From: Holm Tiffe
> The "--list" command to 'dd'
gives a whole bunch of stuff:
aha:
$ dd --list
dd: unknown operand --list
I was talking about the program I had mentioned in the previous email, "dd
for Windows". The "--list" command to it produced that long list of
devices
(the list you edited out of the reply), so it definitely works there.

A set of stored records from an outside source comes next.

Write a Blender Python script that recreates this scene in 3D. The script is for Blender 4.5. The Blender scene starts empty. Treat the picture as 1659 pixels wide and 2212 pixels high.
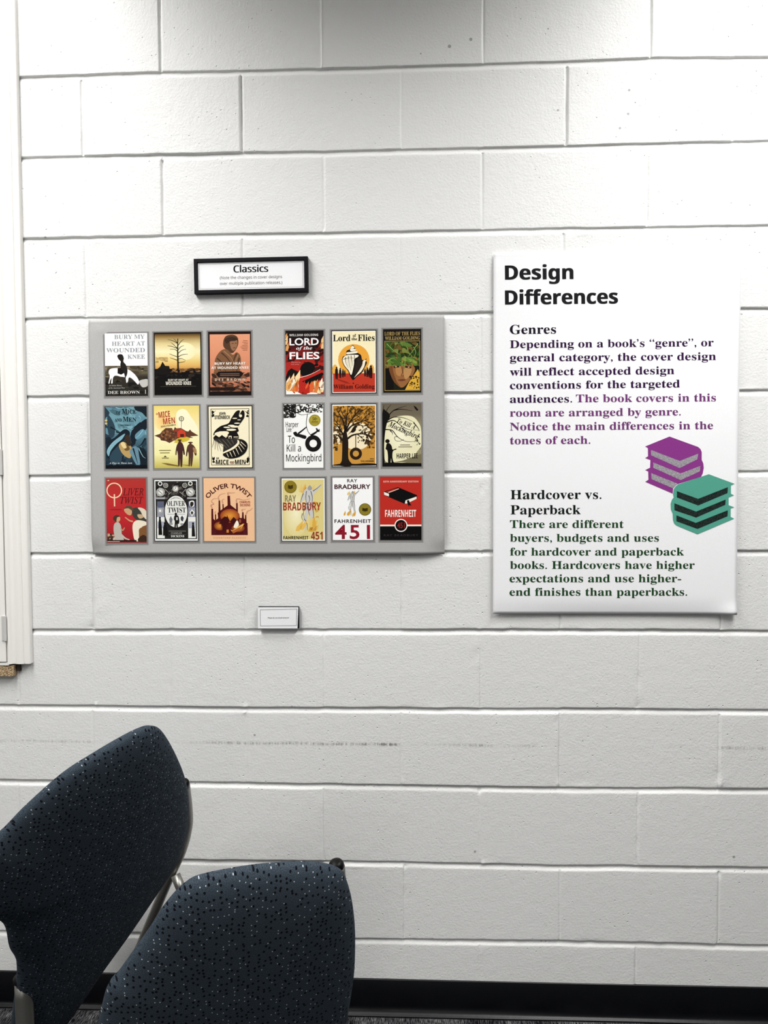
import bpy, bmesh, math, random
import numpy as np
from mathutils import Vector, Matrix

random.seed(4)
rng = np.random.default_rng(7)
SC = bpy.context.scene
COL = SC.collection

# ------------------------------------------------------------------ camera
F_PX, W_PX, H_PX = 1661.0, 1659.0, 2212.0
PITCH, YAW, ROLL = 0.04171588, 0.04050203, -0.00439732
CAM = np.array([1.05000018, -1.97000224, 1.40510574])


def _rot(p, y, r):
    cx, sx = math.cos(p), math.sin(p)
    cy, sy = math.cos(y), math.sin(y)
    cz, sz = math.cos(r), math.sin(r)
    rx = np.array([[1, 0, 0], [0, cx, -sx], [0, sx, cx]])
    ry = np.array([[cy, 0, sy], [0, 1, 0], [-sy, 0, cy]])
    rz = np.array([[cz, -sz, 0], [sz, cz, 0], [0, 0, 1]])
    return rz @ rx @ ry


RC = _rot(PITCH, YAW, ROLL)


def w3(v):
    return np.array([v[0], v[2], -v[1]])


right, down, fwd = w3(RC[0]), w3(RC[1]), w3(RC[2])
cam = bpy.data.cameras.new('camera')
cam.sensor_fit = 'HORIZONTAL'
cam.sensor_width = 36.0
cam.lens = 36.0 * F_PX / W_PX
cam.clip_start = 0.02
camo = bpy.data.objects.new('camera', cam)
COL.objects.link(camo)
m = Matrix.Identity(4)
for i in range(3):
    m[i][0], m[i][1], m[i][2], m[i][3] = right[i], -down[i], -fwd[i], CAM[i]
camo.matrix_world = m
SC.camera = camo

# ------------------------------------------------------------------ light
SC.view_settings.view_transform = 'Standard'
SC.view_settings.look = 'None'
SC.view_settings.exposure = 0.17
SC.view_settings.gamma = 1.0
SC.view_settings.use_curve_mapping = False

world = bpy.data.worlds.new('room_ambient')
SC.world = world
world.use_nodes = True
wb = world.node_tree.nodes['Background']
wb.inputs[0].default_value = (0.97, 0.985, 1.0, 1)
wb.inputs[1].default_value = 0.02

CEIL = 3.0


def spot(x, y, z, watts, size, blend, tilt=0.0, radius=0.12):
    l = bpy.data.lights.new('ceiling_lamp', 'SPOT')
    l.energy = watts
    l.spot_size = math.radians(size)
    l.spot_blend = blend
    l.shadow_soft_size = radius
    l.color = (0.998, 0.99, 0.972)
    o = bpy.data.objects.new('ceiling_lamp', l)
    o.location = (x, y, z)
    o.rotation_euler = (math.radians(tilt), 0, 0)
    COL.objects.link(o)


def area(x, y, z, watts, sx, sy, spread=150):
    l = bpy.data.lights.new('ceiling_troffer', 'AREA')
    l.shape = 'RECTANGLE'
    l.size, l.size_y = sx, sy
    l.energy = watts
    l.spread = math.radians(spread)
    l.color = (0.998, 0.99, 0.972)
    o = bpy.data.objects.new('ceiling_troffer', l)
    o.location = (x, y, z)
    COL.objects.link(o)


area(-0.1, -0.42, 2.96, 9, 0.6, 0.6, 160)
area(2.0, -0.42, 2.96, 9, 0.6, 0.6, 160)
spot(2.05, -0.7, 2.96, 16, 150, 1.0)
area(-0.1, -1.25, 2.96, 31, 0.6, 1.2)
area(2.0, -1.25, 2.96, 32, 0.6, 1.2)
area(-0.1, -2.4, 2.96, 5, 0.6, 1.2)
area(2.0, -2.4, 2.96, 3, 0.6, 1.2)
area(-0.8, -3.0, 2.96, 28, 0.6, 1.2)
area(0.45, -7.4, 2.96, 115, 0.6, 1.2)


# ------------------------------------------------------------------ helpers
def ray(x, y):
    d = np.array([(x - W_PX / 2) / F_PX, (y - H_PX / 2) / F_PX, 1.0]) @ RC
    return w3(d)


def at(x, y, Y=0.0):
    """the point on the upright plane at depth Y seen at photo position x, y"""
    d = ray(x, y)
    s = (Y - CAM[1]) / d[1]
    return CAM + s * d


def on_plane(x, y, P, N):
    d = ray(x, y)
    return CAM + d * (np.dot(P - CAM, N) / np.dot(d, N))


def srgb(r, g, b):
    def f(c):
        c /= 255.0
        return c / 12.92 if c <= 0.04045 else ((c + 0.055) / 1.055) ** 2.4
    return (f(r), f(g), f(b))


def tag(o, label=None, cat=None, group=None, kind=None):
    if label: o['label'] = label
    if cat: o['category'] = cat
    if group: o['group'] = group
    if kind: o['kind'] = kind
    return o


def empty(name, loc):
    o = bpy.data.objects.new(name, None)
    o.empty_display_size = 0.05
    o.location = loc
    COL.objects.link(o)
    return o


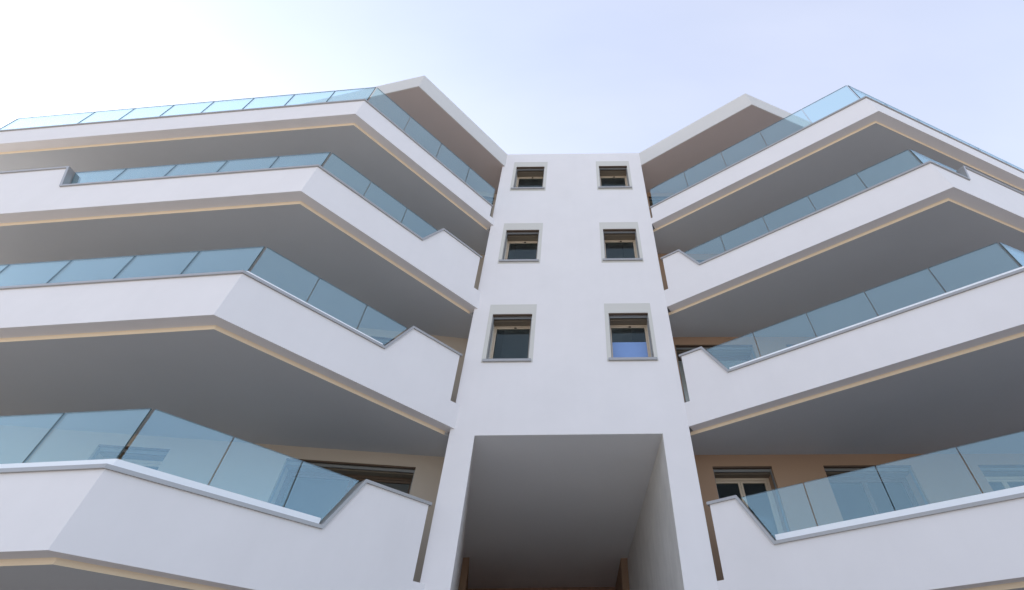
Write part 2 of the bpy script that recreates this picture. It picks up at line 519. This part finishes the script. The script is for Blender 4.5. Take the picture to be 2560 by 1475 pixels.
CT = 0.045                                              # coping thickness
GO = 0.11
for k in range(4):
    b, c, h, gt, sl = B[k], C[k], H[k], G[k], SLOT[k]
    top = (k == 3)
    # ---- left wing
    p, L0, L1, L2 = left, left.L[0], left.L[1], left.L[2]
    geo = Geo()
    if top:
        p.slab(geo, 0, [(0, b), (L0, b), (L0, c), (0.185, c), (0.185, sl), (0, sl)], 0, T)
        p.slab(geo, 1, [(0, b), (L1, b), (L1, c), (0, c)], 0, T)
        p.slab(geo, 2, [(0, b), (L2, b), (L2, c), (0, c)], 0, T)
        path = [(0, 0.155, c), (0, L0, c), (1, L1, c), (2, L2, c)]
        cpaths = [[(0, 0.2, c), (0, L0, c), (1, L1, c), (2, L2 - 0.1, c)]]
    else:
        p.slab(geo, 0, [(0, b), (L0, b), (L0, c), (1.735, c), (1.335, h), (0.215, h), (0.215, sl), (0, sl)], 0, T)
        p.slab(geo, 1, [(0, b), (L1, b), (L1, h), (5.70, h), (5.27, c), (0, c)], 0, T)
        p.slab(geo, 2, [(0, b), (L2, b), (L2, h), (0, h)], 0, T)
        path = [(0, 0.175, h), (0, 1.335, h), (0, 1.735, c), (0, L0, c), (1, 5.27, c), (1, 5.70, h), (1, L1, h), (2, L2, h)]
        cpaths = [[(0, 1.76, c), (0, L0, c), (1, 5.235, c)]]
    # the slab reaches back to the rear wall; its front edge shows as a small step below the band
    q0, q1, q2, q3 = p.at(0, -0.13, 0.235), p.at(0, L0, 0.235), p.at(1, L1, 0.235), p.at(2, L2, 0.235)
    bal = adopt(geo.obj('balcony', 'plaster', building))
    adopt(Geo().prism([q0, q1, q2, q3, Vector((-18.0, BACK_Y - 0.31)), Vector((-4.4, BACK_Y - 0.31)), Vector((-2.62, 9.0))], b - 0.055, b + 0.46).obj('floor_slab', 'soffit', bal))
    adopt(warm_lit_edge(p, b, 0.05).obj('warm_lit_edge', 'lit_edge', bal))
    adopt(strip(p, path, CT, -0.03, T + 0.02).obj('coping', 'coping', bal))
    for cp in cpaths:
        channel(p, cp, CT, bal)
    zb = c + CT + 0.02
    km, kn = p.sm(0, True, GO), p.sm(1, False, GO)
    en, em = p.sm(1, True, GO), p.sm(2, False, GO)
    if top:
        rail(p, 0, [0.117, 1.09, 2.08, 3.075, km - 0.012], zb, gt, bal)
        rail(p, 1, [kn + 0.012, 1.123, 2.18, 3.25, 4.315, 5.39, 6.46, 7.545, en - 0.012], zb, gt, bal)
        rail(p, 2, [em + 0.012, 1.1, 2.2, 3.3, 3.95], zb, gt, bal)
    else:
        rail(p, 0, [1.395, 2.265, 3.175, km - 0.014], zb, gt, bal, slant0=0.37)
        rail(p, 1, [kn + 0.014, 1.165, 2.266, 3.375, 4.475, 5.63], zb, gt, bal, slant1=-0.38)
    # ---- right wing
    p, L0, L1 = right, right.L[0], right.L[1]
    geo = Geo()
    if top:
        p.slab(geo, 0, [(0, b), (L0, b), (L0, c), (0.055, c), (0.055, sl), (0, sl)], 0, T)
        p.slab(geo, 1, [(0, b), (L1, b), (L1, c), (0, c)], 0, T)
        path = [(0, 0.03, c), (0, L0, c), (1, L1, c)]
        cp = [(0, 0.1, c), (0, L0, c), (1, L1 - 0.1, c)]
    else:
        p.slab(geo, 0, [(0, b), (L0, b), (L0, c), (0.945, c), (0.545, h), (0.11, h), (0.11, sl), (0, sl)], 0, T)
        p.slab(geo, 1, [(0, b), (L1, b), (L1, h), (1.50, h), (1.06, c), (0, c)], 0, T)
        path = [(0, 0.07, h), (0, 0.545, h), (0, 0.945, c), (0, L0, c), (1, 1.06, c), (1, 1.50, h), (1, L1, h)]
        cp = [(0, 0.97, c), (0, L0, c), (1, 1.03, c)]
    bal = adopt(geo.obj('balcony', 'plaster', building))
    q0, q1, q2 = p.at(0, -0.2, 0.235), p.at(0, L0, 0.235), p.at(1, L1, 0.235)
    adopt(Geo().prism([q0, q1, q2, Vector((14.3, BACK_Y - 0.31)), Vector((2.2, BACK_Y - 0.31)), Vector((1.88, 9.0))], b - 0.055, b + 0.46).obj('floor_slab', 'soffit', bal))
    adopt(warm_lit_edge(p, b, -0.1).obj('warm_lit_edge', 'lit_edge', bal))
    adopt(strip(p, path, CT, -0.03, T + 0.02).obj('coping', 'coping', bal))
    channel(p, cp, CT, bal)
    zb = c + CT + 0.02
    km, kn = p.sm(0, True, GO), p.sm(1, False, GO)
    if top:
        rail(p, 0, [0.089, 1.184, 2.306, 3.411, 4.535, km - 0.012], zb, gt, bal)
        rail(p, 1, [kn + 0.012, 1.27, 2.40, 3.53, 4.66, 5.79, 6.92, 8.05], zb, gt, bal)
    else:
        rail(p, 0, [0.605, 1.583, 2.602, 3.622, 4.643, km - 0.014], zb, gt, bal, slant0=0.37)
        rail(p, 1, [kn + 0.014, 1.43], zb, gt, bal, slant1=-0.38)

# ------------------------------------------------------------------ roof slabs
rl = TL + az(219.789) * 3.2893
rr = TR + az(122.385) * 3.5758
rl2, rr2 = rl + az(-78.556) * 9.3, rr + az(67.79) * 6.6
adopt(Geo().prism([TL, rl, rl2, Vector((-13.4, BACK_Y)), Vector((-2.87, BACK_Y)), Vector((-2.6, 9.0)), Vector((TWL - 0.004, D0 + 0.05))], ROOF_B, ROOF_T - 0.001).obj('roof_slab', 'roof_plaster', building))
rp = Plan([TL, rl, rl2])
rs = bpy.data.objects['roof_slab']
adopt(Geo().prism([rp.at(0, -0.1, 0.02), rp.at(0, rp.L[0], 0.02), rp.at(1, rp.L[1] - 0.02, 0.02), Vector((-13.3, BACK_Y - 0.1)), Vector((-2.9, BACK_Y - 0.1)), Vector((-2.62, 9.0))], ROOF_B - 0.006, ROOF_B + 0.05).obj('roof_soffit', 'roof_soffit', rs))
adopt(Geo().prism([TR, rr, rr2, Vector((11.3, BACK_Y)), Vector((1.96, BACK_Y)), Vector((1.97, D0 + 0.05))], ROOF_B, ROOF_T - 0.001).obj('roof_slab', 'roof_plaster', building))
rp = Plan([TR, rr, rr2])
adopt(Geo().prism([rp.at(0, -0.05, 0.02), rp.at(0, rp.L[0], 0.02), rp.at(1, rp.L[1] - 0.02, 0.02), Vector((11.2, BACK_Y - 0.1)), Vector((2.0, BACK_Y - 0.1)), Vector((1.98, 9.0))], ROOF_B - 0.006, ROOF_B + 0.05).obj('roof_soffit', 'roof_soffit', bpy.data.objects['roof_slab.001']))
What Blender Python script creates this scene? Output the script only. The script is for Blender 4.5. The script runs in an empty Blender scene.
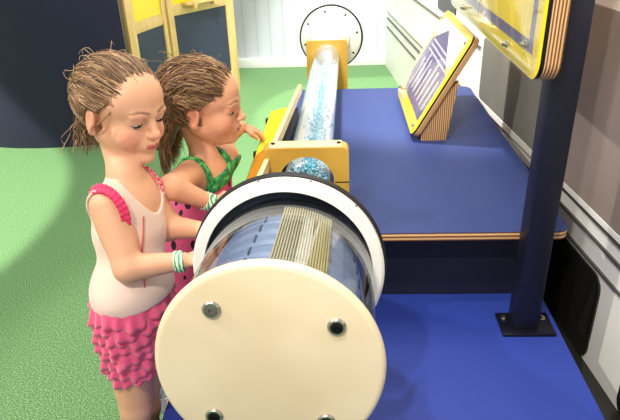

Nobody in a PDP11 is interested what Windows thinks
about partitions.
Understood, but in my previous email I had given an example using a uSloth
partition:
> dd-removable if=UnixRoot
of=\\?\Device\Harddisk2\Partition0 count=4872 seek=131072
so when your reply mentioned "partitions" ("You have to have an already
existing parition structure on the disk") it was natural to assume you meant
those - especially since there was a plausible reading of your comment
involving them (i.e. 'does "dd for Windows" only work on a disk with an
existing uSloth partition structure on it').
Most of the PDP11 SCSI Controllers could build two or
more PDP11 disks
out of one physical device. That is what I meant with partition in this
case .. There is some logical information on the device, you simply
don't get the entire raw device on the pdp as you possibly think.
That's a good point, and perhaps there's no existing way to write a SCSI disk
from a Windoze box in a way that the PDP11 SCSI
controllers can grok. I don't
know enough about how they work to answer that.
Tapes have no such restrictions
Right, but one has to have a tape drive; the OP may not.